The book is a meeting ground for the heroism of the Indian armed forces, the courage of the Gorkhas and the painful birth of a nation. In lucid prose, Cardozo writes on well-known incidents — the hunt for the INS Vikrant; the sinking of the PNS Ghazi; Captain MN Mulla refusing to abandon his sinking ship INS Khukri; the Battle over Boyra watched by many as Gnat and Sabre jets strafed and fought each other in the sky; the bombing of Karachi harbour by the Indian Navy and the tank battle at Longewala.
Cardozo is a remarkable scene setter; his sketches add an old-world flavour.

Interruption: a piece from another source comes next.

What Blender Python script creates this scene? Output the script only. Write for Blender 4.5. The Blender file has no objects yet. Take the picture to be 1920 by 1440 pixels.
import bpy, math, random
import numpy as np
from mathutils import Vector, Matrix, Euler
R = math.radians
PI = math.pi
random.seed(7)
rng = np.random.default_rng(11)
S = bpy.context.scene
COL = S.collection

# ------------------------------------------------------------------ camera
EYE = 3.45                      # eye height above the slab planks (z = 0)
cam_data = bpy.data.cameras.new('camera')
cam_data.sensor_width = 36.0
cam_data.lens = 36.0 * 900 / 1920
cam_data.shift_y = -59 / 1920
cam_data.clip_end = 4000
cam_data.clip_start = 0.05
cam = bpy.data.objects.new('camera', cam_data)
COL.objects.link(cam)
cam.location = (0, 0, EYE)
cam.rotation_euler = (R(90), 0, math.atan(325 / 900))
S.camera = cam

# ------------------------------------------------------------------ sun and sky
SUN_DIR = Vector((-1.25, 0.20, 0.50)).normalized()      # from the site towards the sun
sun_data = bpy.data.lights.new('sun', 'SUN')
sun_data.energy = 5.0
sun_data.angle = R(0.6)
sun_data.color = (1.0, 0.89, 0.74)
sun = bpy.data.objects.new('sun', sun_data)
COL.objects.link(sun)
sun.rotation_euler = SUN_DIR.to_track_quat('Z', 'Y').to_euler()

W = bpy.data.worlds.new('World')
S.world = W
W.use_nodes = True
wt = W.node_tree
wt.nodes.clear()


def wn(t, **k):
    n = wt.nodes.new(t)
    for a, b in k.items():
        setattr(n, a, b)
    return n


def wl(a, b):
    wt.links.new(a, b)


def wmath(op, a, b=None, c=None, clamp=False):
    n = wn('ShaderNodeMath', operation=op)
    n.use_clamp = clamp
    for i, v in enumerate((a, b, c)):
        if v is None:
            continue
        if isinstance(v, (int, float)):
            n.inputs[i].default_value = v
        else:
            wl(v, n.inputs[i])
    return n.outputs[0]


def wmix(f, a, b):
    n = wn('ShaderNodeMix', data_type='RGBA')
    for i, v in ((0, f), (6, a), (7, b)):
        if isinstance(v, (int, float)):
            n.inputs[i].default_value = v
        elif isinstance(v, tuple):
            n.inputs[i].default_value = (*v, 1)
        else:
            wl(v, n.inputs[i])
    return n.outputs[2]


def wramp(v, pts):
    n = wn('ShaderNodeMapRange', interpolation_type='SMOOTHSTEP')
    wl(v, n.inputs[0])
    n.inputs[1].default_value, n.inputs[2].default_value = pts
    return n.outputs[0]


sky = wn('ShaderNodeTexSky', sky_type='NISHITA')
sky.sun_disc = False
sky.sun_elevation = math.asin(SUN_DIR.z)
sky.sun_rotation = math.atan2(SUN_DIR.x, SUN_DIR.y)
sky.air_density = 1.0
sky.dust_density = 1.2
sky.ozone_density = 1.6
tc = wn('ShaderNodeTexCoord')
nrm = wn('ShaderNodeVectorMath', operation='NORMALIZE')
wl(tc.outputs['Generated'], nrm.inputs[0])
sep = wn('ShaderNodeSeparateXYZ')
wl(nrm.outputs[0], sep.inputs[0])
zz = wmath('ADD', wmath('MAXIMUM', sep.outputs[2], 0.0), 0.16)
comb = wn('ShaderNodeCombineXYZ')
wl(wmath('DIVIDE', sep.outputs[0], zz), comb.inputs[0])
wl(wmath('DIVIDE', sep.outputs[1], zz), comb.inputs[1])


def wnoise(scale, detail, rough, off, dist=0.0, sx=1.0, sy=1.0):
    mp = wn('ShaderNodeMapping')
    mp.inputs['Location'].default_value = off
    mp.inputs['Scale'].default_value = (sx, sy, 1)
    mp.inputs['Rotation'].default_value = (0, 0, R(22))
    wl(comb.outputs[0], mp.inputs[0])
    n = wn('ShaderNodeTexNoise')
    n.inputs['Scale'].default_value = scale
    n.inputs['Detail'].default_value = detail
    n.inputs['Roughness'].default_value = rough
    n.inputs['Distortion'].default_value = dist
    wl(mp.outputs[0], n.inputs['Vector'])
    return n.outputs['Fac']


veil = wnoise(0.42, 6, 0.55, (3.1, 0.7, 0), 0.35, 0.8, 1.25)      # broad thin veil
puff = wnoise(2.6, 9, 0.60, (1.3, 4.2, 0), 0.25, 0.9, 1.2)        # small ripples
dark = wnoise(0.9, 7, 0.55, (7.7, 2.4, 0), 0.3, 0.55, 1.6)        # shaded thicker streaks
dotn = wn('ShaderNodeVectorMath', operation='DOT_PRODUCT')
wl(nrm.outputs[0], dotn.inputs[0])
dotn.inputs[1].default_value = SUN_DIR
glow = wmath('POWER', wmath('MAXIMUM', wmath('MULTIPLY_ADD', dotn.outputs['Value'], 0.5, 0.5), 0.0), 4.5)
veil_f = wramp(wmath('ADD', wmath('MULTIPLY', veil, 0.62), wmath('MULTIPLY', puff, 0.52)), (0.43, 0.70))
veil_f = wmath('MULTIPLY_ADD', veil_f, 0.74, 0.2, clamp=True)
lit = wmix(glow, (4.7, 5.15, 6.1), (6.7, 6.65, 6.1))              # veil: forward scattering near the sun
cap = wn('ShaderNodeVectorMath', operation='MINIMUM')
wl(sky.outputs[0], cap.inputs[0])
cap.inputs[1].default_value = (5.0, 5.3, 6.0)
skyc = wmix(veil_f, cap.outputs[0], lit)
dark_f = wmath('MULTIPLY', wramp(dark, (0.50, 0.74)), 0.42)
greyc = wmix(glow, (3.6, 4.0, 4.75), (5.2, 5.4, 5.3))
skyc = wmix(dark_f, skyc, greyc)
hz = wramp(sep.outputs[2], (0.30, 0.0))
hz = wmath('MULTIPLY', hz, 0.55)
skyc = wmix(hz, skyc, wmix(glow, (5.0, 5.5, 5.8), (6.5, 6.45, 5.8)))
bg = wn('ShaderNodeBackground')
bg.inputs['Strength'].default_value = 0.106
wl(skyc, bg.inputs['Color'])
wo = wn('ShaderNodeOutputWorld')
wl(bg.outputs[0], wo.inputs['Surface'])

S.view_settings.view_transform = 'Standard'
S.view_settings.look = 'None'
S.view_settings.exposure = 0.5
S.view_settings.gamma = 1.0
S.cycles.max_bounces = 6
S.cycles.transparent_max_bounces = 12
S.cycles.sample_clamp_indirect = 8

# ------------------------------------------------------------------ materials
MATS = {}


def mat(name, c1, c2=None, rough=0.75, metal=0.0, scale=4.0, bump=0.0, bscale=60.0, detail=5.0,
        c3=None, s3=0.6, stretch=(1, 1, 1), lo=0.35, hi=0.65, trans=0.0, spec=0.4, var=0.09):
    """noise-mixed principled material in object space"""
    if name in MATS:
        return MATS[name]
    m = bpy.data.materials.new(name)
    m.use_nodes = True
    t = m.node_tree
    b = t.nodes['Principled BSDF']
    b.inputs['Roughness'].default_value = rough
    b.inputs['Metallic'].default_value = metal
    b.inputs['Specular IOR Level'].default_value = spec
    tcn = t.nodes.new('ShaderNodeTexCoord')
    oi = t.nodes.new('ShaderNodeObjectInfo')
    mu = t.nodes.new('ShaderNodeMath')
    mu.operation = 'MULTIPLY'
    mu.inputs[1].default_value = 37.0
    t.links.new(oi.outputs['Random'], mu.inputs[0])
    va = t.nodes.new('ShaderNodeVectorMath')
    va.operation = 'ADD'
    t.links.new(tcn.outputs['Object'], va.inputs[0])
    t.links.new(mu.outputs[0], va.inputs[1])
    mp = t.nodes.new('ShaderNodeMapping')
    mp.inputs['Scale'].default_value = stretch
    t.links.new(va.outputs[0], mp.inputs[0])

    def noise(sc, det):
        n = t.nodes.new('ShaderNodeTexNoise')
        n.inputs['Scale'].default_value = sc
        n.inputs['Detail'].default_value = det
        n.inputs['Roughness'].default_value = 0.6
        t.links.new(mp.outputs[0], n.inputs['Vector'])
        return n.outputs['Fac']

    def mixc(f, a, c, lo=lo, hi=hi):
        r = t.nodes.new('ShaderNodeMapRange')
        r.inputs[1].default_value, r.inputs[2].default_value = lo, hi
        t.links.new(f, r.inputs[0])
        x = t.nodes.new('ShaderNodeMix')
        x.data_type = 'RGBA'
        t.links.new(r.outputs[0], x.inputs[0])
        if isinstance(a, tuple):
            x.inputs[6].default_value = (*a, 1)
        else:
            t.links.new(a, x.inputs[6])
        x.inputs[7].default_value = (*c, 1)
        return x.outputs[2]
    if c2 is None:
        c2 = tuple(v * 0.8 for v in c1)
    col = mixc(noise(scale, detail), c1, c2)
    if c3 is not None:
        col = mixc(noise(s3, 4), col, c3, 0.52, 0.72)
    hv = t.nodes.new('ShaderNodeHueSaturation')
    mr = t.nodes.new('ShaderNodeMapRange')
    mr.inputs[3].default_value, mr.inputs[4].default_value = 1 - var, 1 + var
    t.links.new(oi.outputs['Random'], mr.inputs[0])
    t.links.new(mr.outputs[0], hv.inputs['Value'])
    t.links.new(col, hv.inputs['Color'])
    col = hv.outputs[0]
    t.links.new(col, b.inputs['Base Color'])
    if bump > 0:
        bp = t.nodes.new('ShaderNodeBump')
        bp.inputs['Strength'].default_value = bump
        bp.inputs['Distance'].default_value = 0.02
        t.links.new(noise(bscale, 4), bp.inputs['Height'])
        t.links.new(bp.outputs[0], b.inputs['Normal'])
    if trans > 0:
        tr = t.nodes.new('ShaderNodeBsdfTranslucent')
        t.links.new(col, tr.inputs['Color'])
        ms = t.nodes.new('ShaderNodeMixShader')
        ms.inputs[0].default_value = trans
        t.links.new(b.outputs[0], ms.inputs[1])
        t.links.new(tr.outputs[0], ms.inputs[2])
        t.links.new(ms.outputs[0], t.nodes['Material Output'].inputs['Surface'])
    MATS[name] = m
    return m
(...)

He is a battlefield tour guide drawing the reader’s attention to the bravery of both sides, and he does this well in the stories written from oral narratives and tales gathered from regimental records and bonfire nights.
The last Khukri attack in modern military history that highlighted the derring-do of the Gorkha soldier and his fearsome machete; the quaint tale of the gates of Rattoke gurudwara plundered and taken across the border in the ‘65 war and brought back in this one; why the 4/5 Gorkhas have a ‘Vazir’ but not a second-in-command; an incorrect broadcast by the BBC that changed the tide of the battle for Sylhet; the glint of the decanter on General Jacob’s table; a legendary map that now hangs at the United Service Institution; pilots who flew night sorties in lungis letting loose arcs of fire; and an extraordinary friendship between battle casualties that lasted decades while they learnt to live life to the fullest at Pune’s Artificial Limb Centre.
Cardozo says he has carried the stories in his heart for half a century, reliving them with his army fraternity. “I felt these stories of the men I had lived and laughed with had to be now told to a wider world,” he says, of the nine days and nights they fought without food or water, forged only by the cold steel of the Khukri and the battle-cry ‘Ayo Gorkhali’ — the Gorkhas are here. “You never forget the faces that never returned or the lessons learnt on leadership, life and love.”
In the pages you see all that glory of long ago, of men who slashed their way through tropical jungles, enemy lines and in Cardozo’s case, his own leg now buried in the mud of a forgotten field. Many men make history, only some go on to write about it. This book should be read because Cardozo has done both remarkably well.